Monday, October 22, 2018

Quiet musings from Boulder

The first time that Wendy came to visit us at Hepworth Towers, years ago, she carried a re-usable water bottle with her everywhere. "I'm a Colorado girl" she said in explanation, but I did not get it.

Now I know Colorado a little better I know that water is a precious resource here, and they have strict rules about it. Until two years ago it was illegal to collect rainwater. It had to be left to run off onto the ground and thence the water table. Now householders are allowed to have two barrels of a limited size to collect rainwater, and then to use it for outside purposes only.

But then there's the other thing, which is probably what Wendy was talking about. Boulder is a mile high and the air is thin and if you don't drink twice as much water as you would at sea level, you get altitude sickness. My first morning here I had forgotten and I woke with a stinking headache... since when I've asked Lux and Cece to keep reminding me to drink more water. 
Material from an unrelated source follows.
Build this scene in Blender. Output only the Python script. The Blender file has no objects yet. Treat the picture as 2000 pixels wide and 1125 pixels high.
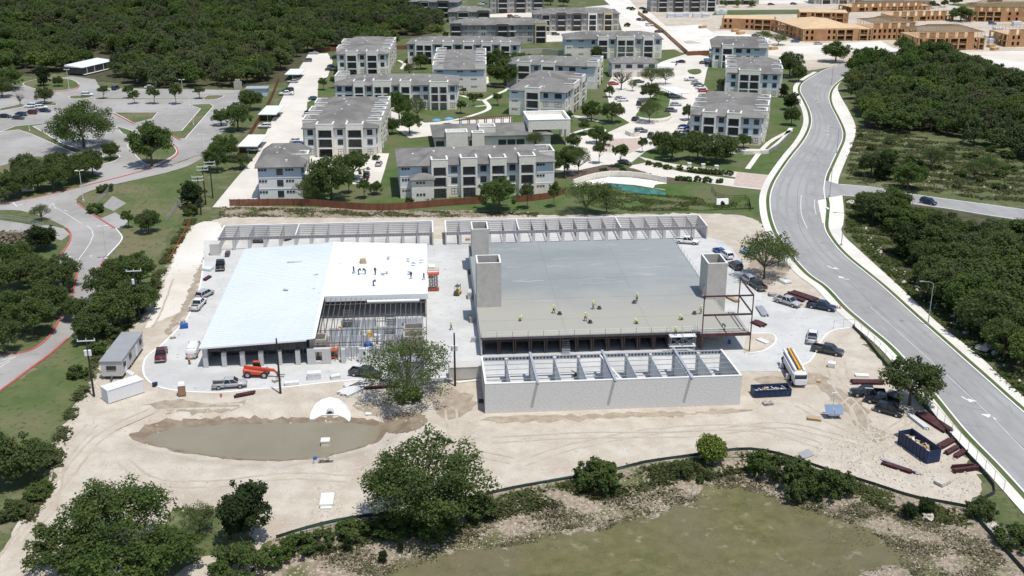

You do see people here carrying single-use water bottles, but more often they're carrying reusable ones. I read in the Guardian this morning that cotton buds and plastic straws and stirrers are going to be illegal in the UK before long. What about single-use plastic water bottles? They make so much sense. I admit it's a bit of a faff at the airport to remember to empty out my bottle before security and then to fill it up again afterwards. But it's just a new habit to acquire.

There are other differences here. On Saturday we went to Boulder Books, the super indy bookstore, where I bought three paperbacks from their secondhand shelf. Two of them were by British authors - Nick Hornby and Kate Atkinson. I bought them here because American paperbacks are so much nicer than British ones. The paper is better quality, the type is always large enough to be readable, and they feel nicer. Admittedly they are more expensive new, but if you know you will read them again, they're worth it. 

In the children's section I saw these action figures:



RBJ stands for Ruth Bader Ginsberg, the second woman appointed to the United States Supreme Court, and probably the first justice to become a pop-cultural phenomenon. 

Can you imagine a British bookshop having political action figures for sale? Mind-blowing. I've come across a Jeremy Corbyn cardboard doll with cut out clothes and accessories, but that was on the net, and somehow I don't think it was for kids.


But then when you look at the current political scene in Britain who else would warrant being modelled as an action figure doll? A doll in which to stick pins, maybe...

Jeremy is certainly a disappointment in his attitude to the EU, but at least you know where you are with him. He sticks to his principles, and he has always  been committed to ending this appalling austerity programme that is leading to such awful suffering for ordinary British people.

I was sorry not to be on the March last Saturday for the People's Vote but wasn't the turnout terrific? My favourite placard is this one:


You know I hadn't intended this post to be serious. I was going to tell you about Cece's letter to the tooth fairy, and about my new phone (yes - I have a smart one now!) with which I took this photo of the park and the Flatirons on the way back from the school bus stop.